Mas a mais inexplicável das reações prende-se a uma lagartixa. Ela habitava a minha área de serviço. A princípio, cada vez que eu entrava lá, ela corria. Depois, foi suportando a minha presença. Dividíamos o tanque. Ela ficava quietinha na borda e eu cuidava para não fazer movimentos bruscos, nem espirrar água. Toda manhã procurava por ela. Levei alguns sustos pela imobilidade dela. Temi por sua vida. Mas era apenas uma preguiça momentânea causada pela sensação de bem estar e pertencimento. Eu ficava feliz no menor movimento que me denunciasse vida. Me afeiçoei. Não cheguei a dar um nome a ela, mas era perceptível a confiança e o afeto entre nós. Na última quinta, dia 18 de junho, não a encontrei no tanque. Olhei por tudo e não a achei. Senti falta. Perto do meio dia deparei com a lagartixa encostada no marco da porta que dá para a cozinha. Imóvel. Tentei me convencer que apenas havia mudado de ambiente. Ao longo do dia, nada. Ainda ali. Na mesma posição. Constatei o óbito. Lamentei e me pensei responsável. Teria cometido um “tixicídio culposo”? Revi a posição dela e as possibilidades de um descuido meu. Não parecia ser o caso. A localização do corpo não indicava um esmagamento pela porta ou pelo meu pé. Morte natural? Teria ela tentado entrar para pedir ajuda? Jamais saberei. Precisava remover o corpo. Uma das minhas maiores dificuldades. Mesmo mortos, não me agrada a ideia de recolher com pá ou pedaço de papel qualquer animal, nem mesmo moscas, imaginem, então, uma lagartixa que não era uma qualquer. Só dia 20 enfrentei o sepultamento. Não poderia deixá-la ali, exposta como alimento para baratas.

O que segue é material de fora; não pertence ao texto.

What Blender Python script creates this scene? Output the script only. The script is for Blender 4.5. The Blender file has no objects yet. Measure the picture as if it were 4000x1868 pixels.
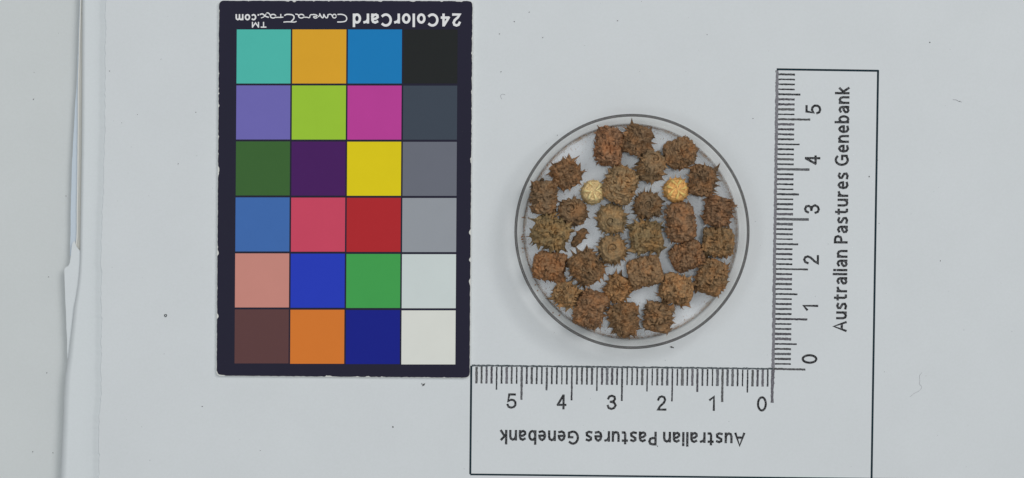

Com tudo isso, restou uma preocupação. E, em função dela, faço um pedido a vocês. Mais noventa dias em casa, vai me lançar na primavera. Se continuar depois, enfrentarei o verão na minha casa. Apesar da extrema limpeza que ela adquirirá até lá, não ficamos livres de baratas. Se eu me afeiçoar a uma, o caso é sério. Então, se eu escrever nas Constatações (e pirações) da quarentena 23 minha relação mais íntima com uma delas, me socorram. Não terei sido ungida com a genialidade de Clarice Lispector, mas acometida de perda total da sanidade mental.